Well, the C standard library is a subset of the C++ standard library. From n4296 draft from C++ 2014 standard:

17.2 The C standard library [library.c]

The C++ standard library also makes available the facilities of the C standard library, suitably adjusted to ensure static type safety.

So provided you explain in a comment that a performance bottleneck requires it, it is perfectly fine to use fgets in a C++ program - simply you should carefully encapsulate it in an utility class, in order to preserve the OO high level structures.

Answer 2

As I commented, on Linux & POSIX systems, you could consider using getline(3); I guess that the following could compile both as C and as C++ (assuming you do have some valid fopen-ed FILE*fil; ...)

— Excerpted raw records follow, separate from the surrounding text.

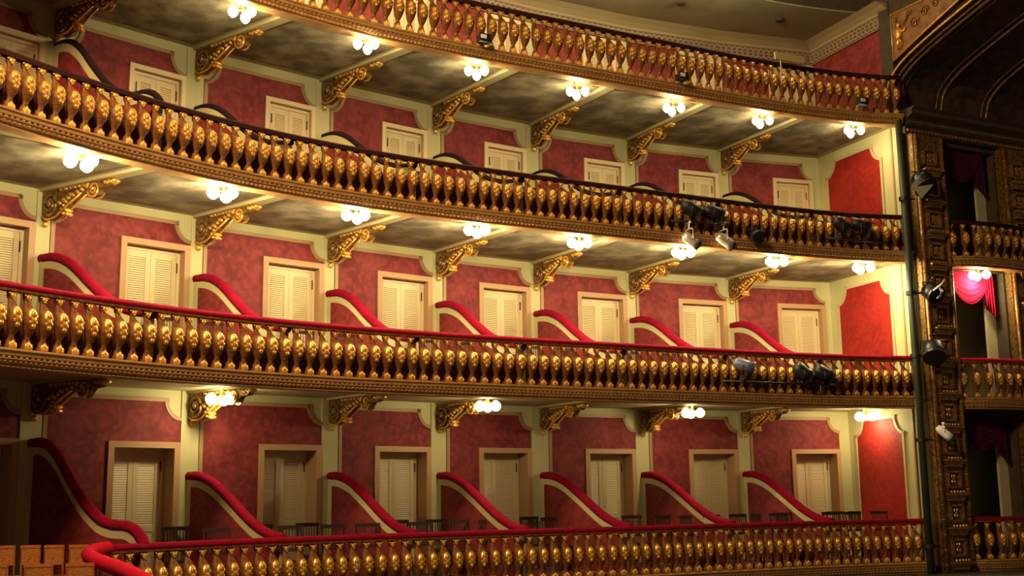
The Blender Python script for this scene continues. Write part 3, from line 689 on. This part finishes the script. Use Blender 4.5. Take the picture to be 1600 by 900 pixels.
# spandrel beside the gallery
root = empty('spandrel_panel', S(-.17, .6, 9.0), 0, 'ochre painted spandrel with gilt frame and winged figure above the arch', 'wall panel')
def loc(mb): mb.v = [tuple(V(p) - root.location) for p in mb.v]; return mb
low = [(.10, 9.10), (1.0, 9.44), (2.0, 9.78), (3.0, 10.08)]
q = MB(); q.prism([S(-.05, s_, z) for s_, z in [(-.10, 10.14), (-.10, 8.66), (.05, 8.84), (.35, 9.03), (1.0, 9.27), (2.3, 9.64), (4.0, 10.06), (4.0, 10.14)]], DD * .1); q.build('wall_spandrel', 'vault_brown', kind='structure')
q = MB(); q.prism([S(-.17, s, z) for s, z in [(.08, 10.12)] + low], DD * .14); loc(q).build('painted_ground', 'spandrel_ochre', root)
q = MB(); q.tube([S(-.19, s, z - .02) for s, z in low], .022, 6); q.tube([S(-.19, .10, 9.10), S(-.19, .10, 10.10)], .014, 6); q.tube([S(-.19, .10, 10.12), S(-.19, 3.0, 10.12)], .026, 6); loc(q).build('gilt_frame', 'gold_leaf', root, True)
q = MB()                                                       # small winged relief figure
c = lambda s, z, o=0: S(-.20 - o, s, z)
q.tube([c(.30, 9.42), c(.31, 9.55), c(.32, 9.66), c(.33, 9.74)], [.03, .07, .085, .05], 8); q.ball(c(.335, 9.80, .02), .042, .042, .052)
q.tube([c(.31, 9.52), c(.27, 9.40), c(.29, 9.26)], [.055, .04, .025], 7); q.tube([c(.33, 9.52), c(.36, 9.40), c(.33, 9.28)], [.055, .04, .025], 7)
q.tube([c(.36, 9.70), c(.45, 9.63), c(.52, 9.70)], [.03, .025, .018], 6); q.tube([c(.27, 9.70), c(.21, 9.62), c(.25, 9.52)], [.03, .024, .018], 6)
loc(q).build('winged_figure', 'gold_leaf', root, True)
q = MB()
for s in range(6): q.ball(c(.46 + .03 * s, 9.78 + .035 * s), .06, .02, .03, 6, 4)
for (cs, cz, r) in ((.75, 9.72, .13), (1.05, 9.86, .12), (1.35, 9.92, .10), (.62, 9.98, .07)):
    q.tube([S(-.19, cs + r * (1 - i / 26) * math.cos(i * .45), cz + r * (1 - i / 26) * math.sin(i * .45)) for i in range(24)], .018, 5)
q.ball(c(.24, 9.97), .09, .03, .035); q.ball(c(.24, 9.93), .05, .03, .03)
loc(q).build('arabesque_relief', 'old_gold', root, True)
q = MB(); q.box(S(-.17, .02, 10.14), NN * 5, DD * .3, (0, 0, .5)); q.box(S(-.17, -.28, 7.9), NN * .34, DD * .16, (0, 0, 2.75)); q.build('wall_proscenium', 'dark_plaster', kind='structure')
# green-black lighting pole with its fixtures
root = empty('lighting_pole', (8.22, 23.98, GROUND), 0, 'dark green vertical lighting pole standing at the corner beside the gilt pier', 'pole')
q = MB(); q.tube([(0, 0, 0), (0, 0, 9.35)], .075, 10); q.build('pole_tube', 'pole_paint', root, True)
for z in (.5, 2.6, 4.3, 5.6, 7.6): q = MB(); q.tube([(0, 0, z), (0, 0, z + .08)], .11, 10); q.tube([(0, 0, z + .04), (.24, .02, z + .04)], .02, 6); q.build('pole_clamp', 'black_metal', root)
def spot(loc_, aim, body, label, r=.10, L=.34, hang=.25, group=None, cap='black_metal', yoke='black_metal'):
    root = empty('stage_spotlight', loc_, 0, label, 'spotlight', group)
    d = V(aim).normalized(); up = V((0, 0, 1)); s = d.cross(up).normalized()
    q = MB(); pts = [d * -L / 2, d * (-L / 2 + .04), d * (-L * .2), d * (L * .22), d * (L / 2)]; q.tube(pts, [r * .55, r * .85, r, r, r * 1.05], 14); q.build('lamp_housing', body, root, True)
    q = MB(); q.tube([d * (L / 2), d * (L / 2 + .05)], [r * 1.1, r * 1.1], 14); q.build('lens_hood', cap, root)
    q = MB(); h = V((0, 0, hang)); q.tube([s * (r + .02), s * (r + .02) + h * .6, h * .62, s * -(r + .02) + h * .6, s * -(r + .02)], .014, 6); q.tube([h * .6, h], .018, 6); q.tube([h - s * .05, h + s * .05], .03, 8); q.build('yoke', yoke, root, True)
    return root
def bar(a, b_, label, r=.022):
    c = (V(a) + V(b_)) / 2; root = empty('lighting_bar', c, 0, label, 'lighting bar')
    q = MB(); q.tube([V(a) - c, V(b_) - c], r, 8); q.build('bar_tube', 'black_metal', root, True)
    for k in (.1, .9):
        p = V(a).lerp(V(b_), k) - c; q = MB(); q.tube([p, p + V((-.12, .22, 0)), p + V((-.14, .30, .03))], .014, 6); q.build('bar_clamp', 'black_metal', root)
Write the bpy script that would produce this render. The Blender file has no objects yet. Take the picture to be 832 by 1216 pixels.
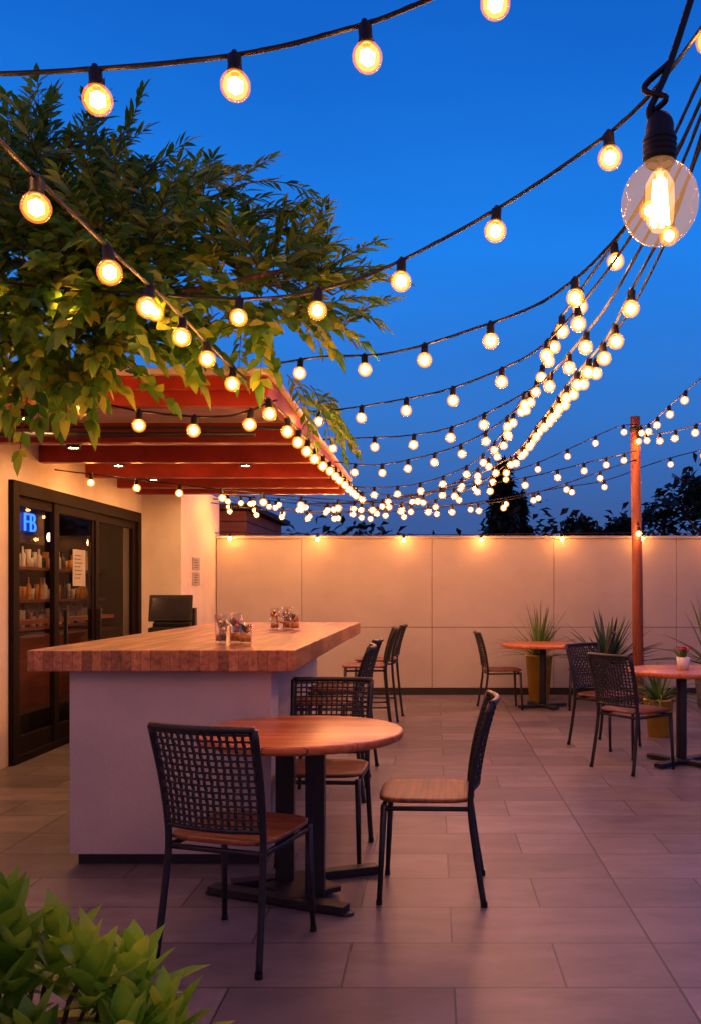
import bpy, math, random
from mathutils import Vector, Matrix, Euler
random.seed(7)
R=random.random
def U(a,b): return a+(b-a)*R()
scene=bpy.context.scene
COL=scene.collection

# ------------------------------------------------------------ mesh builder
class MB:
    def __init__(s): s.v=[];s.f=[];s.m=[];s.s=[]
    def add(s,vs,fs,m=0,smooth=False):
        o=len(s.v); s.v.extend([tuple(p) for p in vs])
        for f in fs: s.f.append([i+o for i in f]); s.m.append(m); s.s.append(smooth)
    def box(s,c,d,m=0,rot=None):
        c=Vector(c);x,y,z=d[0]/2,d[1]/2,d[2]/2
        M=rot.to_matrix() if rot is not None else Matrix.Identity(3)
        vs=[c+M@Vector(p) for p in [(-x,-y,-z),(x,-y,-z),(x,y,-z),(-x,y,-z),(-x,-y,z),(x,-y,z),(x,y,z),(-x,y,z)]]
        s.add(vs,[(0,3,2,1),(4,5,6,7),(0,1,5,4),(1,2,6,5),(2,3,7,6),(3,0,4,7)],m)
    def bb(s,x0,x1,y0,y1,z0,z1,m=0):
        s.box(((x0+x1)/2,(y0+y1)/2,(z0+z1)/2),(abs(x1-x0),abs(y1-y0),abs(z1-z0)),m)
    def tube(s,pts,r,n=6,m=0,smooth=True):
        pts=[Vector(p) for p in pts]; k=len(pts)
        rs=r if isinstance(r,(list,tuple)) else [r]*k
        t0=(pts[1]-pts[0]).normalized()
        up=Vector((0,0,1)) if abs(t0.z)<.9 else Vector((0,1,0))
        a=t0.cross(up).normalized()
        vs=[]
        for i,p in enumerate(pts):
            t=(pts[min(i+1,k-1)]-pts[max(i-1,0)]).normalized()
            a=(a-t*a.dot(t)).normalized(); b=t.cross(a)
            for j in range(n):
                an=2*math.pi*j/n+(math.pi/4 if n==4 else 0)
                vs.append(p+a*math.cos(an)*rs[i]+b*math.sin(an)*rs[i])
        fs=[]
        for i in range(k-1):
            for j in range(n):
                fs.append((i*n+j,i*n+(j+1)%n,(i+1)*n+(j+1)%n,(i+1)*n+j))
        fs.append(tuple(range(n))[::-1]); fs.append(tuple((k-1)*n+j for j in range(n)))
        s.add(vs,fs,m,smooth and n>4)
    def lathe(s,prof,c,n=24,m=0,M=None,smooth=True):
        c=Vector(c); vs=[]
        for (r,z) in prof:
            for j in range(n):
                a=2*math.pi*j/n; p=Vector((r*math.cos(a),r*math.sin(a),z))
                if M is not None: p=M@p
                vs.append(c+p)
        fs=[]
        for i in range(len(prof)-1):
            for j in range(n):
                fs.append((i*n+j,i*n+(j+1)%n,(i+1)*n+(j+1)%n,(i+1)*n+j))
        s.add(vs,fs,m,smooth)
    def leaf(s,b,d,up,L,W,m=0,droop=.2,fold=.25,seg=3):
        b=Vector(b);d=Vector(d).normalized();up=Vector(up)
        side=d.cross(up)
        if side.length<1e-3: side=d.cross(Vector((1,0,0)))
        side.normalize(); up=side.cross(d).normalized()
        vs=[b];fs=[]
        prof={2:[.55],3:[.38,.7],4:[.22,.5,.78]}[seg]
        wid={2:[1],3:[1,.72],4:[.72,1,.66]}[seg]
        for t,w in zip(prof,wid):
            c=b+d*L*t-Vector((0,0,1))*droop*L*t*t
            vs+= [c-side*W*w/2+up*fold*W*w, c, c+side*W*w/2+up*fold*W*w]
        vs.append(b+d*L-Vector((0,0,1))*droop*L)
        k=len(prof)
        fs+=[(0,2,1),(0,3,2)]
        for i in range(k-1):
            o=1+3*i
            fs+=[(o,o+1,o+4,o+3),(o+1,o+2,o+5,o+4)]
        o=1+3*(k-1);e=len(vs)-1
        fs+=[(o,o+1,e),(o+1,o+2,e)]
        s.add(vs,fs,m,True)
    def mesh(s,name,mats):
        me=bpy.data.meshes.new(name); me.from_pydata(s.v,[],s.f)
        for mt in mats: me.materials.append(mt)
        me.polygons.foreach_set('material_index',s.m)
        me.polygons.foreach_set('use_smooth',s.s)
        me.update(); return me
    def obj(s,name,mats,parent=None,bevel=0,loc=None):
        o=bpy.data.objects.new(name,s.mesh(name,mats)); COL.objects.link(o)
        if parent: o.parent=parent
        if loc: o.location=loc
        if bevel:
            b=o.modifiers.new('b','BEVEL'); b.width=bevel; b.segments=2; b.limit_method='ANGLE'; b.angle_limit=.7
        return o
def empty(name,loc=(0,0,0),rz=0):
    e=bpy.data.objects.new(name,None); COL.objects.link(e); e.location=loc; e.rotation_euler=(0,0,rz); e.empty_display_size=.2
    return e

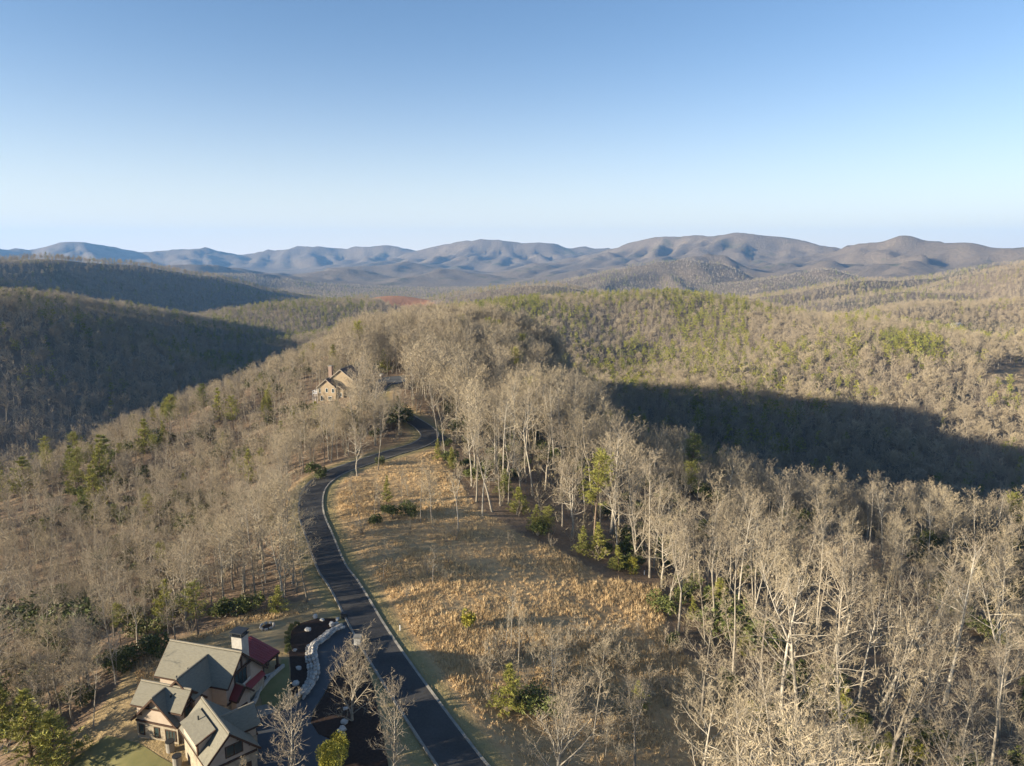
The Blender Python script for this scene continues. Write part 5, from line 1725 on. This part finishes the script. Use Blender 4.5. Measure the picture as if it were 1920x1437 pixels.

char* linbuf = NULL; /// or nullptr in C++
size_t linsiz = 0;
ssize_t linlen = 0;

while((linlen=getline(&linbuf, &linsiz,fil))>=0) {
  // do something useful with linbuf; but no C++ exceptions
}
free(linbuf); linsiz=0;

I guess this might work (or be easily adapted) to C++. But then, beware of C++ exceptions, they should not go thru the while loop (or you should ensure that an appropriate destructor or catch is doing free(linbuf);).

Also getline could fail (e.g. if it calls a failing malloc) and you might need to handle that failure sensibly.

Answer 3

Yes, there's a faster way to read lines and create strings.

Query the file size, then load it into a buffer. Then iterate over the buffer replacing the newlines with nuls and storing the pointer to the next line.

It will be quite a bit faster if, as is likely, your platform has a call to load a file into memory.